Define $$\Psi(s)=\prod_{n=1}^\infty e^{n^{-s}}$$
Noting that
$$ \log\big(\Psi(s)\big)=\zeta(s) $$
where $\zeta(s)=\sum_{n=1}^\infty\frac{1}{n^s},$ which converges for $\Re(s)>1.$
How do you analytically continue $\Psi?$ Is it pretty much the same as analytically continuing $\zeta?$
$\Psi$ converges for $\Re(s)>1$ and so does $\zeta,$ but I still don't understand completely. Do I have to do a composition of power series? I know that $\zeta$ can be analytically continued. I still don't fully understand what happens when you do $e^{\zeta(s)}$ and try to continue that. Thanks so much.

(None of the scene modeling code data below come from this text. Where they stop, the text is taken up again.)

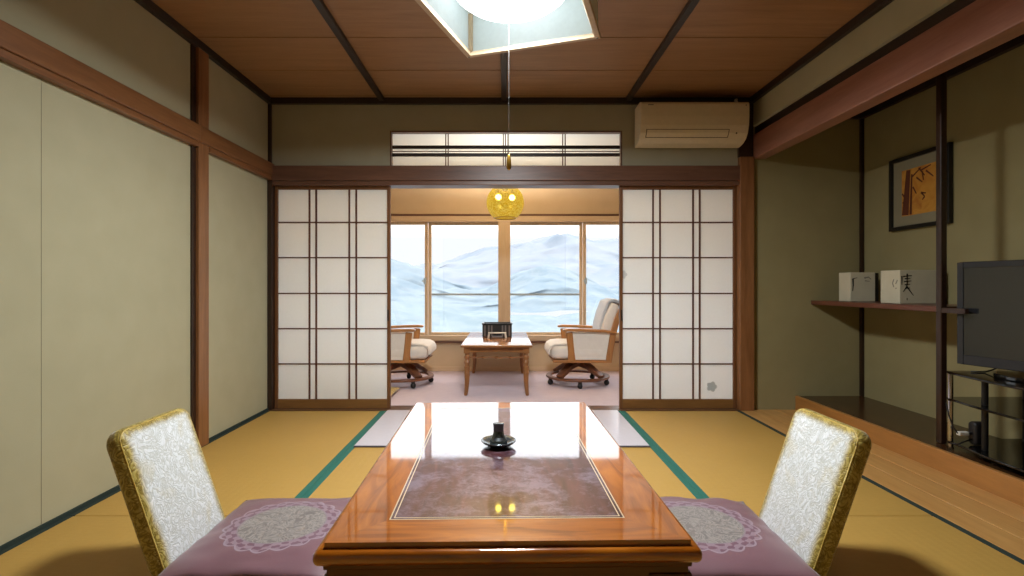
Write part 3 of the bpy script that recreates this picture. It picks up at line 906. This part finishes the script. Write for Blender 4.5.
# ------------------------------------------------------------------ air conditioner
t = thing('air_conditioner', 'cream wall air conditioner above the right paper door', 'air conditioner', (1.425, DB, 2.048))
w = .405
prof = [(-.031, .305), (-.185, .305), (-.208, .298), (-.218, .28), (-.219, .19), (-.213, .125), (-.195, .072), (-.165, .035), (-.12, .012), (-.06, .0), (-.031, .0)]
bm = BM(); add_prism(bm, prof, -w, w, 'YZ')
body = obj('body', bm, 'ac_plastic', t, bevel=.004, seg=2)
def fy(z):
    for (y0, z0), (y1, z1) in zip(prof[3:], prof[4:]):
        if z1 <= z <= z0: return y0+(y1-y0)*(z-z0)/(z1-z0)
def strip(z0, z1, x0, x1, name, mat_, off, parent):
    bm = BM(); zs = [z0+(z1-z0)*i/6 for i in range(7)]
    A = [[bm.verts.new((x, fy(z)-o_, z-(o_*.3))) for z in zs] for x, o_ in ((x0, off), (x1, off), (x1, -.004), (x0, -.004))]
    for q in range(4):
        a, b_ = A[q], A[(q+1) % 4]
        for i in range(6): bm.faces.new((a[i], b_[i], b_[i+1], a[i+1]))
    bm.faces.new([A[q][0] for q in range(4)]); bm.faces.new([A[q][6] for q in range(4)][::-1])
    return obj(name, bm, mat_, parent)
strip(.042, .098, -.36, .262, 'louver_gap', 'ac_brown', .0012, t)
strip(.046, .094, -.354, .256, 'louver', 'ac_plastic', .003, t)
bm = BM(); add_lathe(bm, [(.006, 0), (.006, .004)], 12, mt=T(.318, fy(.07)+.001, .07) @ R(PI/2, 'X')); obj('sensor', bm, 'ac_brown', t)
obj('badge', boxes((-.352, -.31, -.2195, -.216, .272, .278)), 'mark_grey', t)
obj('badge', boxes((.375, .385, -.2195, -.216, .268, .276)), 'mark_grey', t)
bm = BM(); add_tube(bm, [(.36, -.1, .306), (.36, -.1, .335), (.362, -.09, .355), (.37, -.06, .362)], .012, 10); obj('pipe', bm, 'white_plastic', t, smooth=True)
obj('mounting_plate', boxes((-w+.03, w-.03, -.0305, -.0005, .03, .295)), 'ac_plastic', t)

# ------------------------------------------------------------------ alcove shelf, boxes, picture
t = thing('wall_shelf', 'dark brown wooden shelf fixed in the alcove behind the slim post', 'shelf', (0, 0, .83))
obj('shelf_board', boxes((2.436, XT-.027, 2.89, DB-.027, .0, .028)), 'shelf_wood', t, bevel=.003)
obj('front_lip', boxes((2.415, 2.4355, 2.9, DB-.001, -.003, .029)), 'shelf_wood', t, bevel=.003)
obj('bracket_end', boxes((2.388, 2.41, 2.70, 2.8445, -.004, .024)), 'dark_post', t, bevel=.002)
def brush(bm, pts, w, y):
    """a brush stroke standing proud of a vertical face at depth y"""
    n = len(pts)
    P = [Vector(p) for p in pts]
    L_, R_ = [], []
    for i, p in enumerate(P):
        d = (P[min(i+1, n-1)]-P[max(i-1, 0)]).normalized(); nn = Vector((-d.y, d.x))
        ww = w*(1-.55*i/max(1, n-1))/2
        L_.append(p+nn*ww); R_.append(p-nn*ww)
    add_prism(bm, [tuple(q) for q in L_+R_[::-1]], y-.0012, y-.0001, 'XZ')
def white_box(label, x0, x1, y0, y1, h, kind):
    t = thing('paper_box', label, 'box', (x0, y0, .860), 0, 'white boxes on the alcove shelf')
    w, d = x1-x0, y1-y0
    obj('carton', boxes((0, w, 0, d, 0, h)), 'box_white', t, bevel=.003)
    bm = BM()
    if kind == 0:
        brush(bm, [(.018, .165), (.02, .12), (.016, .075)], .012, 0); brush(bm, [(.02, .165), (.05, .172)], .006, 0)
        obj('brush_mark', bm, 'ink', t)
        bm = BM(); brush(bm, [(.10, .17), (.13, .176), (.15, .16)], .012, 0); brush(bm, [(.105, .15), (.14, .145)], .008, 0); obj('faint_mark', bm, 'ink_pale', t)
        obj('shade_slab', boxes((w+.0003, w+.03, .01, d-.003, 0.001, h-.004)), 'frame_black', t)  # black slab added where only shade lies between the two boxes
    else:
        for s in (
            [(.02, .172), (.075, .178)], [(.046, .19), (.045, .145)], [(.03, .158), (.066, .160)], [(.026, .14), (.072, .144)], [(.047, .145), (.042, .095)],
            [(.03, .12), (.064, .123)], [(.046, .112), (.02, .075)], [(.046, .105), (.085, .052)], [(.036, .098), (.062, .10)], [(.012, .175), (.012, .12)]):
            brush(bm, s, .009, 0)
        brush(bm, [(.045, .035), (.045, .022)], .006, 0)
        obj('brush_mark', bm, 'ink', t)
        bm = BM()
        for s in ([(.02, .15), (.035, .125)], [(.05, .155), (.062, .13), (.05, .105)], [(.028, .10), (.036, .095)]):
            n = len(s); # on the side that faces the room
            P = [Vector(p) for p in s]
            for a, b_ in zip(P, P[1:]):
                dd = (b_-a).normalized(); nn = Vector((-dd.y, dd.x))*.004
                add_prism(bm, [tuple(a+nn), tuple(b_+nn), tuple(b_-nn), tuple(a-nn)], -.0011, -.0001, 'YZ')
        obj('faint_mark', bm, 'ink_pale', t)
white_box('white box with one small brush mark near the corner of the alcove shelf', 2.50, 2.68, 3.76, 3.89, .21, 0)
white_box('white box with a large brushed character beside the slim post on the shelf', 2.50, 2.775, 3.29, 3.46, .213, 1)

t = thing('framed_picture', 'black-framed orange picture with dark strokes on the alcove wall', 'picture', (XT, 3.52, 1.62))
hw, hh = .255, .255
obj('frame', boxes((-.034, -.004, -hw, -hw+.026, -hh, hh), (-.034, -.004, hw-.026, hw, -hh, hh), (-.034, -.004, -hw+.0265, hw-.0265, -hh, -hh+.026), (-.034, -.004, -hw+.0265, hw-.0265, hh-.026, hh)), 'frame_black', t, bevel=.003)
obj('mount', boxes((-.016, -.003, -hw+.02, hw-.02, -hh+.02, hh-.02)), 'mount_card', t)
art = obj('print', boxes((-.0175, -.0162, -.15, .15, -.16, .16)), 'art', t)
bm = BM()
def stroke(p, q, w):
    a, b_ = Vector(p), Vector(q); d = (b_-a).normalized(); nn = Vector((-d.y, d.x))*w/2
    add_prism(bm, [tuple(a+nn), tuple(b_+nn*.6), tuple(b_-nn*.6), tuple(a-nn)], -.0186, -.0177, 'YZ')
stroke((.118, -.155), (.09, .155), .06); stroke((.07, -.155), (.06, .12), .02)
for p, q in (((.06, .1), (-.02, .15)), ((.0, .15), (-.05, .09)), ((-.02, .13), (-.1, .15)), ((-.03, .12), (-.04, .06)), ((-.06, .12), (-.12, .07)), ((.05, .03), (.02, -.02)), ((.02, .09), (-.03, .05)), ((.145, .0), (.12, -.04)), ((.14, -.06), (.12, -.09)), ((-.02, -.02), (-.05, -.05)), ((-.05, -.05), (-.03, -.07)), ((-.02, -.02), (-.06, -.03))):
    stroke(p, q, .012)
obj('brush_strokes', bm, 'art_bark', art)

# ------------------------------------------------------------------ television on its black glass stand
SZ = .110
t = thing('tv_stand', 'black glass three-tier television stand with chrome posts', 'stand', (2.565, 2.355, SZ))
def tier(z, dx):
    hl, x1 = .445, .225
    pts = [(x1, -hl), (x1, hl), (-.19, hl)]
    pts += [(-.20-.05*math.sin(PI*i/16)-dx, hl-.02-(2*hl-.04)*i/16) for i in range(17)]
    pts += [(-.19, -hl)]
    bm = BM(); add_prism(bm, pts, z, z+.012, 'XY')
    return bm
obj('shelf', tier(.03, 0), 'black_glass', t, bevel=.003)
obj('shelf', tier(.255, 0), 'black_glass', t, bevel=.003)
obj('shelf', tier(.395, 0), 'black_glass', t, bevel=.003)
def post(x, y, mat_, r):
    bm = BM()
    add_lathe(bm, [(r*1.3, .001), (r*1.3, .01), (r, .012), (r, .0298)], 14, c=(x, y, 0))
    for a, b_ in ((.0425, .2548), (.2675, .3948)): add_lathe(bm, [(r, a), (r, b_)], 14, c=(x, y, 0))
    obj('post', bm, mat_, t)
post(-.20, .405, 'chrome', .012); post(-.20, -.405, 'chrome', .012); post(-.165, .245, 'black_metal', .014); post(.18, .38, 'black_metal', .018); post(.18, -.38, 'black_metal', .018)

t = thing('television', 'flat black television standing on the glass stand in the alcove', 'television', (2.535, 2.41, SZ+.408), 0)
tv = t
ang = math.atan2(.08, .265)
t.rotation_euler = (0, 0, ang)   # local -X is the screen side
hl = .39
obj('casing', boxes((.0, .055, -hl, hl, .038, .582)), 'tv_bezel', t, bevel=.01, seg=3)
obj('bezel', boxes((-.008, -.0003, -hl+.002, -hl+.032, .041, .579), (-.008, -.0003, hl-.032, hl-.002, .041, .579), (-.008, -.0003, -hl+.0325, hl-.0325, .041, .09), (-.008, -.0003, -hl+.0325, hl-.0325, .549, .579)), 'tv_bezel', t, bevel=.003)
obj('screen', boxes((-.004, -.0004, -hl+.0325, hl-.0325, .0905, .5485)), 'tv_screen', t)
obj('neck', boxes((.015, .045, -.07, .07, .02, .0375)), 'black_metal', t)
bm = BM(); pts = [(.03+.13*math.cos(2*PI*i/32), .235*math.sin(2*PI*i/32)) for i in range(32)]
add_prism(bm, pts, .0, .0195, 'XY'); obj('base', bm, 'black_glass', t, bevel=.004)

# power strip, plug and cables behind the stand
t = thing('power_adapter', 'black power adapter with white plug on the lowest tier of the stand', 'adapter', (2.435, 2.68, SZ+.0435))
bm = rounded_slab(.05, .12, .06, .02, .012); bm.transform(T(0, 0, .061)); obj('adapter_body', bm, 'black_rubber', t, smooth=True)
obj('plug', boxes((-.10, -.05, -.012, .012, .05, .07)), 'white_plastic', t, bevel=.004)
bm = BM(); add_tube(bm, [(-.0505, 0, .06), (-.04, 0, .06), (-.0295, 0, .06)], .008); obj('plug_cap', bm, 'black_rubber', t)
bm = BM()
pts = [(-.10, .0, .06), (-.112, .012, .085), (-.122, .03, .15), (-.118, .05, .205)]
add_tube(bm, pts, .0035, 6)
add_tube(bm, [(-.03, 0, .03), (-.07, -.005, .02), (-.10, .0, .004), (-.125, .02, .004)], .0035, 6)
obj('cable', bm, 'black_rubber', t, smooth=True)
bm = BM(); add_tube(bm, [(2.56, 2.70, SZ+.44), (2.545, 2.715, SZ+.425), (2.52, 2.73, SZ+.4115), (2.46, 2.745, SZ+.4115)], .004, 6)
tag(obj('signal_cable', bm, 'black_rubber', smooth=True), 'thin black cable running from behind the television to the stand top', 'cable')

# ------------------------------------------------------------------ light
def area(name, loc, size, power, color, rot=(0, 0, 0), shape='DISK', spread=None):
    l = bpy.data.lights.new(name, 'AREA'); l.shape = shape; l.size = size; l.energy = power; l.color = color
    if spread: l.spread = spread
    o = bpy.data.objects.new(name, l); COL.objects.link(o); o.location = loc; o.rotation_euler = rot
    return o
area('ceiling_lamp_light', (LX, LY, LZ+.028), .40, 76, (.92, .975, 1))
# the veranda globe is open at the top: most of its light leaves upward and comes back from the ceiling
area('globe_lamp_light', (.012, 5.0, 1.77+.165), .2, 54, (1, .97, .92), (PI, 0, 0))
w = bpy.data.worlds.new('overcast_sky'); SC.world = w; w.use_nodes = True
nt = w.node_tree; nt.nodes.clear()
tc = nt.nodes.new('ShaderNodeTexCoord'); sp = nt.nodes.new('ShaderNodeSeparateXYZ'); nt.links.new(tc.outputs['Generated'], sp.inputs[0])
rp = nt.nodes.new('ShaderNodeValToRGB'); nt.links.new(sp.outputs[2], rp.inputs[0])
cr = rp.color_ramp
cr.elements[0].position = .0; cr.elements[0].color = (.355, .36, .365, 1)
cr.elements[1].position = 1; cr.elements[1].color = (.9, .95, 1, 1)
for p, c in ((.09, (.36, .365, .37, 1)), (.155, (1.25, 1.28, 1.32, 1)), (.4, (1.15, 1.18, 1.22, 1))):
    e = cr.elements.new(p); e.color = c
bg = nt.nodes.new('ShaderNodeBackground'); bg.inputs[1].default_value = 3.0
nt.links.new(rp.outputs[0], bg.inputs[0])
wo = nt.nodes.new('ShaderNodeOutputWorld'); nt.links.new(bg.outputs[0], wo.inputs[0])

# ------------------------------------------------------------------ camera and view
cam = bpy.data.cameras.new('camera'); co = bpy.data.objects.new('camera', cam); COL.objects.link(co)
co.location = (0, 0, EYE); co.rotation_euler = (PI/2, 0, 0)
cam.sensor_width = 36; cam.lens = 521/1024*36
cam.shift_x = 8/1024; cam.shift_y = -2/1024
cam.clip_start = .05; cam.clip_end = 5000
SC.camera = co
SC.view_settings.view_transform = 'Standard'; SC.view_settings.look = 'None'
SC.view_settings.exposure = 0; SC.view_settings.gamma = 1; SC.view_settings.use_curve_mapping = False
SC.cycles.use_denoising = True
SC.cycles.max_bounces = 10; SC.cycles.diffuse_bounces = 6; SC.cycles.glossy_bounces = 4; SC.cycles.transparent_max_bounces = 12
SC.cycles.sample_clamp_indirect = 6
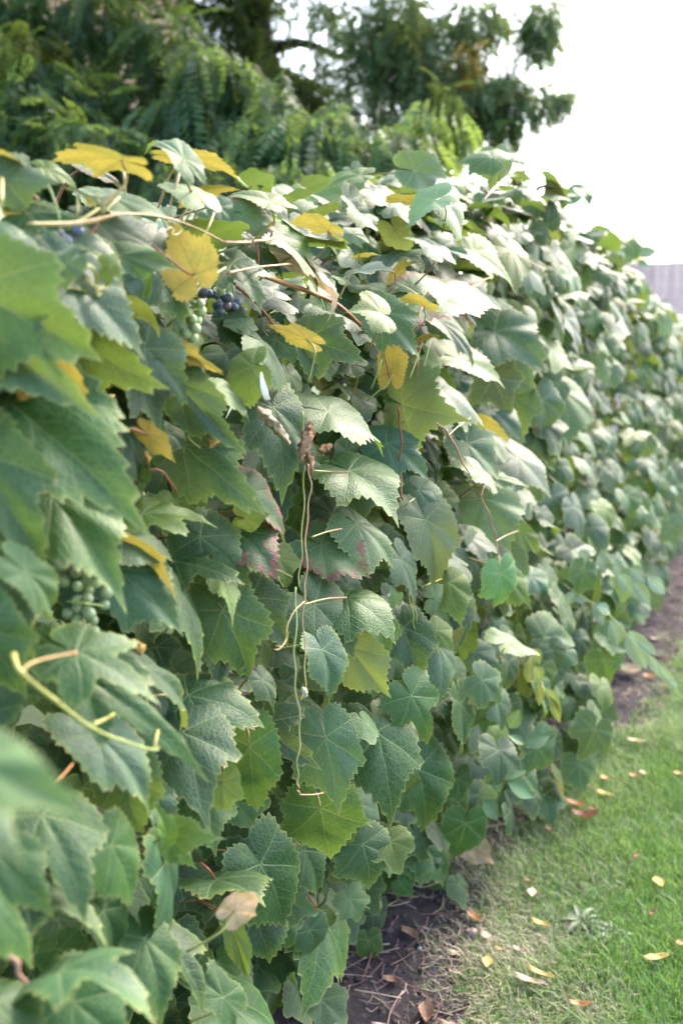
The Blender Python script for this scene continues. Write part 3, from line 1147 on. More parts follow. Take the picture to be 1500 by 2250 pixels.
stem('petiole', [(435, 915), (425, 945), (415, 962), (440, 985)], .0015, YEL, .03)
stem('petiole', [(235, 1125), (260, 1126), (285, 1128)], .002, ORA, .02)
stem('petiole', [(148, 1322), (190, 1326), (230, 1332)], .0012, GRN, .05)
stem('petiole', [(145, 1252), (162, 1246), (180, 1238)], .0014, ORA, .06)
stem('petiole', [(95, 1315), (82, 1350), (65, 1385)], .0024, YEL, .07)
stem('petiole', [(82, 1745), (125, 1718), (180, 1655, .07)], .0018, ORA, .09)
stem('petiole', [(315, 1532), (350, 1528), (392, 1524)], .0016, YEL, .05)
stem('petiole', [(525, 1592), (545, 1597), (566, 1596)], .0016, PNK, .05)
stem('petiole', [(440, 1895), (460, 1912), (475, 1933)], .0014, RED, .07)
stem('petiole', [(636, 1850), (655, 1853), (664, 1860)], .0016, YEL, .02)
stem('petiole', [(676, 1965), (690, 1985), (698, 2003)], .0014, RED, .07)
stem('petiole', [(335, 2030), (345, 2012), (355, 2000)], .0016, YEL, .03)
stem('petiole', [(325, 2035), (335, 2015), (342, 2002)], .0018, RED, .02)
stem('petiole', [(788, 1985), (830, 2002), (860, 1985), (895, 1966)], .0013, YEL, .05, GRN)
stem('petiole', [(870, 2062), (895, 2070), (930, 2080)], .0013, YEL, .05)
stem('petiole', [(1110, 1790), (1125, 1788), (1142, 1790)], .0018, RED, .12)
stem('petiole', [(1100, 1434), (1107, 1424), (1113, 1413)], .0018, YEL, .09)
stem('shoot', [(895, 1290), (905, 1350), (915, 1395)], .0017, GRN, .05)
stem('shoot', [(902, 1300), (912, 1350), (922, 1390)], .0017, YEL, .05)
stem('petiole', [(880, 1250), (890, 1270), (900, 1300)], .0016, GRN, .05)
stem('petiole', [(925, 1290), (945, 1282), (970, 1272)], .0014, YEL, .06)
stem('petiole', [(888, 1112), (898, 1104), (910, 1095)], .0014, YEL, .07)
stem('shoot', [(22, 2100), (45, 2140), (80, 2190)], .003, PNK, .1)
# thick old wood inside the hedge
for (y_, x_) in ((0.9, -1.15), (2.2, -1.1), (3.6, -1.18), (5.2, -1.12), (7.2, -1.15)):
    g = Geo()
    P = spline([(x_, y_, -.03), (x_ + .05, y_ + .04, .5), (x_ - .04, y_ + .12, 1.0), (x_ + .03, y_ + .5, 1.35)], 6)
    g.tube(np.array(P) - HO, np.linspace(.035, .014, len(P)), 8, (.10, .07, .05, 1))
    g.build('old_stem', M_BARK, hedge)


def withered(name, pts, wid, dx, col, parent=hedge, seed=1):
    """a shrivelled leaf: a crumpled twisted roll hanging along the points"""
    r_ = np.random.default_rng(seed)
    P = []
    for x, y in pts:
        d = ray(x, y)
        P.append(CAMP + d * (surf_t(x, y) + dx / d[0]))
    P = spline(P, 6)
    n, k = len(P), 14
    prof = np.sin(np.linspace(0.12, 3.0, n)) ** 0.7
    T = np.gradient(P, axis=0)
    T /= np.linalg.norm(T, axis=1)[:, None]
    A = np.cross(T, FWD)
    A /= np.linalg.norm(A, axis=1)[:, None]
    Bq = np.cross(T, A)
    an = np.linspace(0, 2 * math.pi, k, endpoint=False)
    rad = .68 * wid * prof[:, None] * (1 + 0.45 * np.sin(4 * an[None] + np.arange(n)[:, None] * 0.5) * 0.6 + 0.28 * r_.standard_normal((n, k)))
    V = P[:, None] + rad[..., None] * (np.cos(an)[None, :, None] * A[:, None] + np.sin(an)[None, :, None] * Bq[:, None])
    i, j = np.meshgrid(np.arange(n - 1), np.arange(k), indexing='ij')
    q = np.stack([i * k + j, i * k + (j + 1) % k, (i + 1) * k + (j + 1) % k, (i + 1) * k + j], -1).reshape(-1, 4)
    g = Geo()
    c = np.asarray(col) * (0.6 + 0.8 * r_.random((n * k, 1)))
    c[:, 3] = 1
    g.add(V.reshape(-1, 3) - HO, q, None, c)
    return g.build(name, M_CRISP, parent)


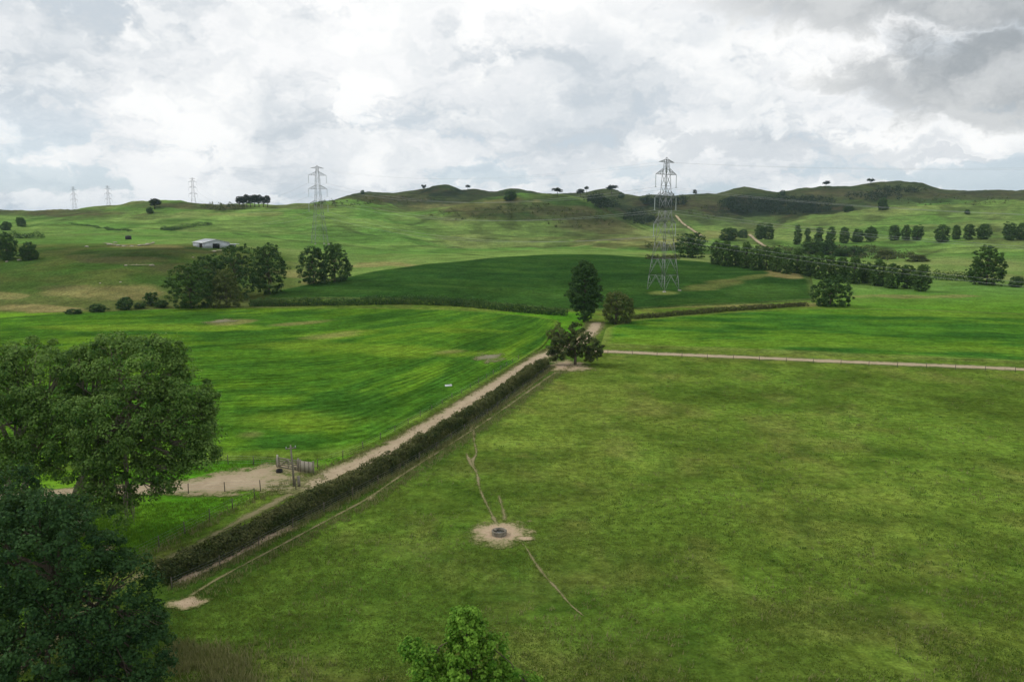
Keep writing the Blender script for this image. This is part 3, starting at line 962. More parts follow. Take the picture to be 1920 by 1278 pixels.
ribbon('path', px_line([(888, 800), (889, 826), (893, 850), (886, 866), (895, 890), (898, 910), (906, 932), (916, 952), (926, 972), (932, 984)], 0.5),
       0.62, M['pathm'], 0.05, 'winding stock path from the hedge to the round trough', seed=13)
ribbon('path', px_line([(874, 848), (882, 868), (892, 884)], 0.4), 0.6, M['pathm'], 0.055, 'short fork of the winding stock path', seed=14)
ribbon('path', px_line([(934, 926), (939, 942), (944, 958), (947, 978)], 0.4), 0.75, M['pathm'], 0.05, 'short worn path above the round trough', seed=15)
BELOW = px_line([(962, 1006), (984, 1024), (1004, 1056), (1024, 1082), (1046, 1106), (1070, 1134), (1096, 1156)], 0.4)
ribbon('path', BELOW, np.interp(np.linspace(0, 1, len(BELOW)), [0, .2, .3, .75, 1], [.3, .25, .5, .45, .1]), M['pathm'], 0.05,
       'thin stock path leading away below the trough', seed=16)
ribbon('path', px_line([(318, 1100), (370, 1074), (420, 1050), (470, 1024), (520, 1000), (560, 985)], 0.5), 1.5, M['bare'], 0.06, 'brown eroded strip of earth at the foot of the hedge', seed=17)
patch('bare_ground', 938, 1001, 68, 27, M['bare'], 0.065, 'bare trampled earth ringed around the trough', 3, 0.12)
patch('bare_ground', 984, 1010, 22, 6, M['bare'], 0.07, 'small bare scrape beside the trough', 5)
patch('bare_ground', 993, 977, 9, 3, M['pathm'], 0.07, 'tiny bare scrape up from the trough', 6)
patch('bare_ground', 350, 1130, 42, 13, M['bare'], 0.065, 'bare earth at the near end of the hedge', 7)
patch('bare_ground', 1066, 687, 52, 12, M['bare'], 0.065, 'bare earth under the open-crowned tree', 8)
patch('bare_ground', 917, 673, 38, 11, M['thin'], 0.40, 'pale bare patch in the left crop by the track', 9)
patch('bare_ground', 420, 604, 38, 5, M['thin'], 0.40, 'pale bare patch at the far side of the left crop', 10)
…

Suppose $\Phi$ is some analytic continuation of $\Psi$; that is, $\Phi:U\to\Bbb C$ is holomorphic on some open $U$ (which has nonempty intersection with $\{\Re(s)>1\}$) and $\Phi(s)=\Psi(s)$ for $s\in U$ for $\Re(s)>1$ (there is an open set of such $s$ to make sure this really is an analytic continuation). Then, $\Phi(s)=e^{\zeta(s)}$ for all $s\neq1$ in $U$, where I've liberally analytically extended $\zeta$ to $\Bbb C\setminus\{1\}$. Indeed, this is because $e^{\zeta(s)}$ is the composition of holomorphic functions in $s$ and is thus holomorphic (this is by virtue of the chain rule, or an explicit argument is given here), so knowing $\Phi(s)=\Psi(s)=e^{\zeta(s)}$ for $s\in U$ with $\Re(s)>1$ implies that $\Phi(s)=e^{\zeta(s)}$ has to hold wherever both are defined.
In particular, since $\zeta(s)$ can be analytically continued to all $s\neq1$, so can $\Psi$ and the analytic continuation of $\Psi$ onto $s\neq1$ will coincide with $e^{\zeta(s)}$.